When you first find out you’re pregnant, you read all the birth and parenting books. But nowhere in those storied tomes does it say there will be days when you feel like the reincarnation of Charles Schulz’s Pig-Pen. Except instead of dust flying off of you, there’s sweat, oatmeal stains, and kids. They gloss over the not-so-pretty parts and seem to conveniently leave out any discussion of the experiences every mother will have. The meltdowns in the candy aisle. The hasty exits out the door. The realizations that you somehow got home without the stroller or your wallet or, heaven forbid, one of the children. They just wait for you to discover the hot mess phenomenon on your own. But here’s the truth behind that hot mess feeling - it is absolutely not from God. Your motherhood cannot -- should not -- be relegated to a derogatory phrase that evokes images of broken crayons melting on the sidewalk (and that’s on the mild side). Those chaotic moments that leave you feeling helpless, hopeless, hapless, and harried? They are miniature seasons in no way indicative of your worth as a mother. 

Your motherhood is sanctifying and holy. Why are you doubting yourself?

St. John Paul the Great says your motherhood is transformative:
Motherhood implies from the beginning a special openness to the new person: and this is precisely the woman’s "part." In this openness, in conceiving and giving birth to a child, the woman "discovers herself through a sincere gift of self.” (emphasis mine)
Blessed Fulton Sheen reminds you of the way your motherhood bestows the gift of life:
Most of us love a non-self, or something extrinsic and apart from our inner life; but a mother's love during the time she is a flesh-and-blood ciborium is not for a non-self but for one that is her very self, a perfect example of charity and love which hardly perceives a separation. Motherhood then becomes a kind of priesthood. She brings God to man by preparing the flesh in which the soul will be implanted; she brings man to God in offering the child back again to the Creator.
St. Josemaría Escrivá knows your motherhood makes a difference:
The mother is the one with the more delicate hands for putting the last touches to the clay.
Venerable Joseph Cardinal Mindszenty knows your motherhood is powerful:
The Most Important Person on earth is a mother. She cannot claim the honor of having built Notre Dame Cathedral. She need not. She has built something more magnificent than any cathedral — a dwelling for an immortal soul, the tiny perfection of her baby’s body … The angels have not been blessed with such a grace. They cannot share in God’s creative miracle to bring new saints to Heaven. Only a human mother can. Mothers are closer to God the Creator than any other creature; God joins forces with mothers in performing this act of creation … What on God’s good earth is more glorious?

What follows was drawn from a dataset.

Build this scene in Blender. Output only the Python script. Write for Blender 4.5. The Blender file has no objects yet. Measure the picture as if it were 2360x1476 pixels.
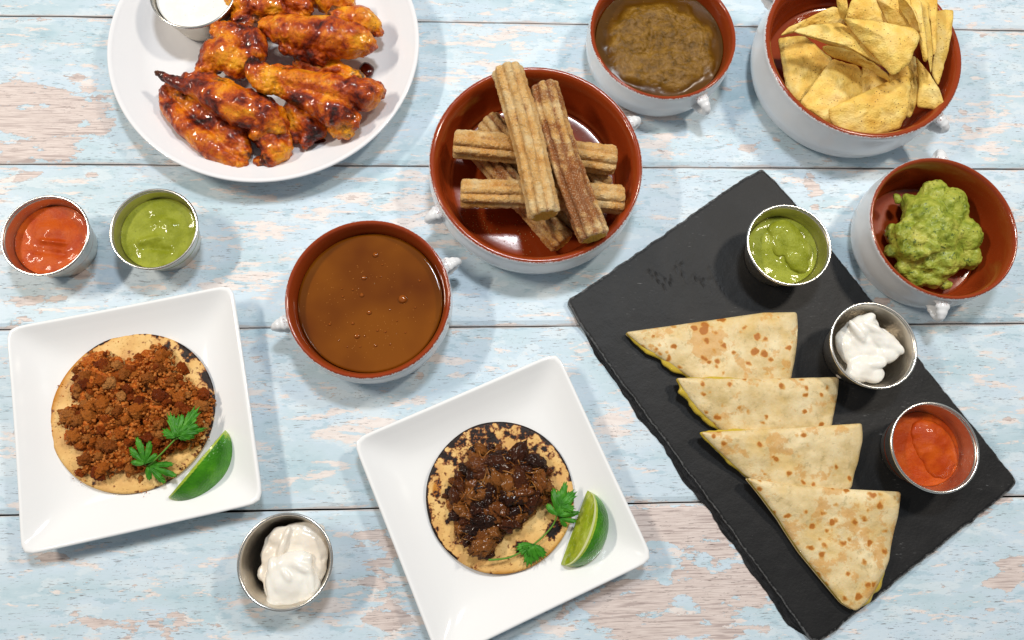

Why are you doubting your abilities, my sister, when your motherhood’s the image and likeness of Christ? We did end up getting the tires. My husband came to rescue us on his valiant Subaru steed. He fed the kids, picked the paint out of my hair, and told me I was a fantastic mother. And now I’m passing that message on to you, my maternal compatriot. You are not a hot mess -- not in the slightest. You are a fantastic mom.